竹内泰「コミュニティアーキテクトとは何か:復興まちづくりの課題」

  • 建築、建築家、コミュニティアーキテクトをめぐって
  • インドネシア・パダンの地震調査
  • 被災地の状況把握と情報発信
  • 志津川番屋ができるまで
  • 生産の流れに逆らって瓦礫の中で建築を建てる
  • 法律の世界と現実のギャップ:第84条
  • 不明瞭な行政の土地処分
  • 志津川番屋の法的課題:第85条と条例
  • 雑則にまとめられている重要な法律:建築基準法の目次
  • コミュニティの形を探って:大谷地
  • コミュニティの形を探って:鹿折地区
  • 建築とは何か
  • コミュニティアーキテクトとは何か:「屋」「家」「士」三つの職能タイプ

竹内さんは僕の同期で、むかしから全身の皮膚が社会的・倫理的感受性のレセプターのような人である。某大手会社で設計の仕事をした後、宮城大学に移り、ほどなくして東北太平洋地震に襲われた。僕が『建築雑誌』の編集委員長をやることになったとき、是非とも委員になってほしいと思った人の一人で、実際、見えないところでずいぶん助けてもらった(これ以上個人的なことを書くのはやめときます)。今号の『雑口罵乱』は、(僕にとってはとにかく)地震からの3年のあいだに竹内さんが被災地の社会とともに動きながら考え、僕にいつも話していたことが、はじめてちゃんと活字になった大事な本(『建築雑誌』2013年11月号特集「「建築家」が問われるとき」があるんだけど、そこでの竹内さんの論考ではちょっと伝わらない)。これで僕も「これ必読」と周りの人たちに紹介できる。
この講演と討論で彼が話しているのは「コミュニティアーキテクト」についてだが、それはコミュニティのために動けば建築家の職能が確保されうるのだといった党派ナショナリズム的な心性とはぜんぜん関係のない、むしろ設計者は何のため・誰のために報酬を得て職分をまっとうするのかという、根本に立ち返った問いが立てられる場であって、その場においては建築批判と建築家批判が同時になされる他なく、建築はそれを成立させる諸条件を建築化のプロセスあるいは瞬間においてあぶり出す政治的な決断であり装置であることを避けがたく、だからこそその意義を積極的に探求することもでき、またそれゆえに歴史的であると同時に歴史を超え出るものであって、結局そのことを真摯に生きることがすべてだとしか言えない、というようなことだ。
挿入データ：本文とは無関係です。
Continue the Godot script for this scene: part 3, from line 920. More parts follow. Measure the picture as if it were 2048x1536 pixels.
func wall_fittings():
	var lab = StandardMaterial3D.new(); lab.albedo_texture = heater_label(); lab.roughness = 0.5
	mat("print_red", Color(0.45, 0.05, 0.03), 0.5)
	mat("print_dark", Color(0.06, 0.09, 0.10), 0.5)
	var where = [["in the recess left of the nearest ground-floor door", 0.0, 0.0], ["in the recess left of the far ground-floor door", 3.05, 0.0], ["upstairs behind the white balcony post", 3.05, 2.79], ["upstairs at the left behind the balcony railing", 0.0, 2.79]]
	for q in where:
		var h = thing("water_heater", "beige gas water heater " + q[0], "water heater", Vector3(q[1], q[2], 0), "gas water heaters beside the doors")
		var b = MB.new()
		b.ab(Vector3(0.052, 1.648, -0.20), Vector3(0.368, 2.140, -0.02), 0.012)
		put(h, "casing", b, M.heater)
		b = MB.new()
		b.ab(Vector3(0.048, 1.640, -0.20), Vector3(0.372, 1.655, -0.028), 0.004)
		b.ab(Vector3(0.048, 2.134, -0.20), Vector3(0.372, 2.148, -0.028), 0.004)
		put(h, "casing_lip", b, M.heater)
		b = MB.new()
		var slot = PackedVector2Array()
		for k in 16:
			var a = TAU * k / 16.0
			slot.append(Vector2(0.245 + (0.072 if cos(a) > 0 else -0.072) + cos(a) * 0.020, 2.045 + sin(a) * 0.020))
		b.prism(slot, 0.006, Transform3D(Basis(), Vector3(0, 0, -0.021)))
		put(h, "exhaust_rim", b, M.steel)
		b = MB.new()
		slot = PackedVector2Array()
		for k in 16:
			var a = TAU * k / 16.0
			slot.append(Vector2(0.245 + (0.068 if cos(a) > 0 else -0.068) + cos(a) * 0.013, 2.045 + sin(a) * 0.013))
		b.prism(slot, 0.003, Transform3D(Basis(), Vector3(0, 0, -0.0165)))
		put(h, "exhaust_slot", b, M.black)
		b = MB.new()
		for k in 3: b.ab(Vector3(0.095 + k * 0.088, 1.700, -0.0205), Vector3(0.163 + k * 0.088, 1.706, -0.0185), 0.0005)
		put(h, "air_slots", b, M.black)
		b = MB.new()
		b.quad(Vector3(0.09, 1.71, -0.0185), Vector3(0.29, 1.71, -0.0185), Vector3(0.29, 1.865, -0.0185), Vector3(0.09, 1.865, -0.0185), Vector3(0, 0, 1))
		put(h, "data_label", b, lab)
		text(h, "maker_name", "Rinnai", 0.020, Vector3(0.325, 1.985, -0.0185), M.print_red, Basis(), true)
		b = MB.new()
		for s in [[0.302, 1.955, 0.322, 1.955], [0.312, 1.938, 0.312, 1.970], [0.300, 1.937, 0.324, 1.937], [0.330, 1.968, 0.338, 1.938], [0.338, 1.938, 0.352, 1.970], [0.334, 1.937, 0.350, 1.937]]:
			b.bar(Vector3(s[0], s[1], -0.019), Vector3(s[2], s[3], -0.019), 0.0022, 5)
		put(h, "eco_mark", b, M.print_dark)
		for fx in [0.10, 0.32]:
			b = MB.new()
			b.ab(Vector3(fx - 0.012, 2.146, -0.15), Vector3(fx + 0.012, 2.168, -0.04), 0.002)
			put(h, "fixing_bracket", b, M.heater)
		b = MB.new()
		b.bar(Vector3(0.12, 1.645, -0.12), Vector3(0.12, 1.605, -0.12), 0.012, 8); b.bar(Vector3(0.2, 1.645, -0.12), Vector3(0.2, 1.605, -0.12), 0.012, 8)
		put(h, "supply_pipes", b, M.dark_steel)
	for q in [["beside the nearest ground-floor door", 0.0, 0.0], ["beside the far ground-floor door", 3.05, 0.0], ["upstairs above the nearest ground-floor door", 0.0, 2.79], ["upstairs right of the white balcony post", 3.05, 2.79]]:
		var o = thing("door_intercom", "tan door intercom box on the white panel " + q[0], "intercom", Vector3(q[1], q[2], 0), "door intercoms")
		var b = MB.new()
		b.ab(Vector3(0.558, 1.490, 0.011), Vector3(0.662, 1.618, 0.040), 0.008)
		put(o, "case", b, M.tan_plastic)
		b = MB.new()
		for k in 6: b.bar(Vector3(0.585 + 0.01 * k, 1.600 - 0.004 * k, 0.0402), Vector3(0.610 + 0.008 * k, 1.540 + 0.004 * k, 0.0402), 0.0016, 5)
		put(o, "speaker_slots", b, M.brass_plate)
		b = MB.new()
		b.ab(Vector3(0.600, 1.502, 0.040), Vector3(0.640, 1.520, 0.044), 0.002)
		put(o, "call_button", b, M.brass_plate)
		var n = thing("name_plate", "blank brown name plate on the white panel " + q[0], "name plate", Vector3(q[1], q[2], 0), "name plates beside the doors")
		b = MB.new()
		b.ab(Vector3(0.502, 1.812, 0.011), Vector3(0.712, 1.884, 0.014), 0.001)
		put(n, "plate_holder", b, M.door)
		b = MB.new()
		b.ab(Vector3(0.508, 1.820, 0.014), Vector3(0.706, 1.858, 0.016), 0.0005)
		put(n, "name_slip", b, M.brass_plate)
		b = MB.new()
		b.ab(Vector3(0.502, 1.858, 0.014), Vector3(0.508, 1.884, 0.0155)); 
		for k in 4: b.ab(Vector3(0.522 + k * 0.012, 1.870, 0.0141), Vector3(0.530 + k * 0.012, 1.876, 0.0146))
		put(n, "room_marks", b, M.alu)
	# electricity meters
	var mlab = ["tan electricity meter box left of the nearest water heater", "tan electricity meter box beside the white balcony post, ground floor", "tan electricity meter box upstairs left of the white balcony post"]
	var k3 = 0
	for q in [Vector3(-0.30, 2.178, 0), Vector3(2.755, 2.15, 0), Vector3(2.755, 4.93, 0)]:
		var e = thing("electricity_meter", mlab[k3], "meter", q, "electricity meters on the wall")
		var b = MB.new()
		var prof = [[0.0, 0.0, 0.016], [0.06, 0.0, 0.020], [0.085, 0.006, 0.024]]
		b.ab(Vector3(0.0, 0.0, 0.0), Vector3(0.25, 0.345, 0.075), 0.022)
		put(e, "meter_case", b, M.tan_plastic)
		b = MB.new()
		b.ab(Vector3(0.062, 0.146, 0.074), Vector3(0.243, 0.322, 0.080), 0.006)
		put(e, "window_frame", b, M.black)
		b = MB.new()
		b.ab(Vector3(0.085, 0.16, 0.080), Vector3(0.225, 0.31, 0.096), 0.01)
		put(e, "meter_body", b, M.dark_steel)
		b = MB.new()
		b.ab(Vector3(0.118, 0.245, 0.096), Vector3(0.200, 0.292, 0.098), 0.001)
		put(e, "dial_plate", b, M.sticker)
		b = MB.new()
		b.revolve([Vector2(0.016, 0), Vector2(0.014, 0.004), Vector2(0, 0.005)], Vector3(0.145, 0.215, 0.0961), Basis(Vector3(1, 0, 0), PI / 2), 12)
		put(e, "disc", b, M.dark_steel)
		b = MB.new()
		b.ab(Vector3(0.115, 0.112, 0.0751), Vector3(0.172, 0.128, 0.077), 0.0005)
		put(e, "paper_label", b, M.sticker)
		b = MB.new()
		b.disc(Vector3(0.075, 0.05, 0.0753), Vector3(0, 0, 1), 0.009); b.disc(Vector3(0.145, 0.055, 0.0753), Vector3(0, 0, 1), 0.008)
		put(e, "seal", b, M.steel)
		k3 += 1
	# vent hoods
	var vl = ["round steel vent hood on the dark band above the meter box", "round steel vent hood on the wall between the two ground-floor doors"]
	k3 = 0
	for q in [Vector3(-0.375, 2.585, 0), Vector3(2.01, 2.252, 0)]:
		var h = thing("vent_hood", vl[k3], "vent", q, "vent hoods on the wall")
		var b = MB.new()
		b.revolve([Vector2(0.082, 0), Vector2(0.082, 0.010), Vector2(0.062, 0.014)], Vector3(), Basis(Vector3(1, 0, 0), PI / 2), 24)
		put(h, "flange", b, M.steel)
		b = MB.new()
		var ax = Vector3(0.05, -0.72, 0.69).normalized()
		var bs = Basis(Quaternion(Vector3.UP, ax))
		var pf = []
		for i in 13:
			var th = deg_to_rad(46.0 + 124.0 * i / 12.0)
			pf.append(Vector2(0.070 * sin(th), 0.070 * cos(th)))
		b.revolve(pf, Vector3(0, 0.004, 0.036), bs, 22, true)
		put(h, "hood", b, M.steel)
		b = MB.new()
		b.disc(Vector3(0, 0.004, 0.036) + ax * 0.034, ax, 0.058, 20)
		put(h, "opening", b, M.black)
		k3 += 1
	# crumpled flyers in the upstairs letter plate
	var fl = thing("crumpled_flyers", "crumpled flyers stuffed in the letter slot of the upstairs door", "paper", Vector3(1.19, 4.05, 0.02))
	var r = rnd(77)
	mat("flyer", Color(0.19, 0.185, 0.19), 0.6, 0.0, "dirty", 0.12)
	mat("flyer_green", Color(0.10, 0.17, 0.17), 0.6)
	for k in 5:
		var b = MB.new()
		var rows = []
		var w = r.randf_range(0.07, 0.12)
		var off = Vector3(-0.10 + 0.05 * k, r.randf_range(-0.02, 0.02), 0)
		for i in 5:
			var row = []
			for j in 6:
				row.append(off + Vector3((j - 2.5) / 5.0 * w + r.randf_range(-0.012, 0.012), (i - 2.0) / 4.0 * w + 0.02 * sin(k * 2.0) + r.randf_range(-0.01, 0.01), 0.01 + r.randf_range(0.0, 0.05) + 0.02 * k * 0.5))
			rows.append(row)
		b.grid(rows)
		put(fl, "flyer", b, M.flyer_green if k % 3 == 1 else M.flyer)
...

彼(設計者)はたとえば構造屋・設備屋などと同様に「意匠屋」などと呼ばれる。それは建築生産関係のなかでの水平的な分担と連携のなかでの位置を指し示している。もし彼が「建築家」と呼ばれるのなら、それは設計者の世界を特定の論理で囲い込んだり、同心円状に階層化したり、垂直に継承したりするような集団的意識がその前提にあり、そこには師弟関係や世代関係、ジャーナリズムやそれと相補的な教育の一面が関わっているだろう。しかしそもそも彼の職分は「建築士」という法的な裏付けとともにあり、国家と無縁でなく、テクノクラートが培ってきた社会政策の蓄積と、その反映としての教育のもうひとつの面がやはり関わっている。「屋」-「家」-「士」。
竹内さんのひとまずの結論は、「屋でもあり、家でもあり、士でもある」ようなものとしてのアーキテクト像を模索しつつ、そのことによって地域を含む国家と建築の歴史的な刻印をつねに現場において批判的にあぶり出していくような倫理観、ということになるだろうか。誤解のないように言い添えると、彼は自分の考えたことを倫理だとかそんな口幅ったい言葉では表現しないし、いつも平易な言葉で苦悶や怒りや優しさとともに人に接することのできる人である。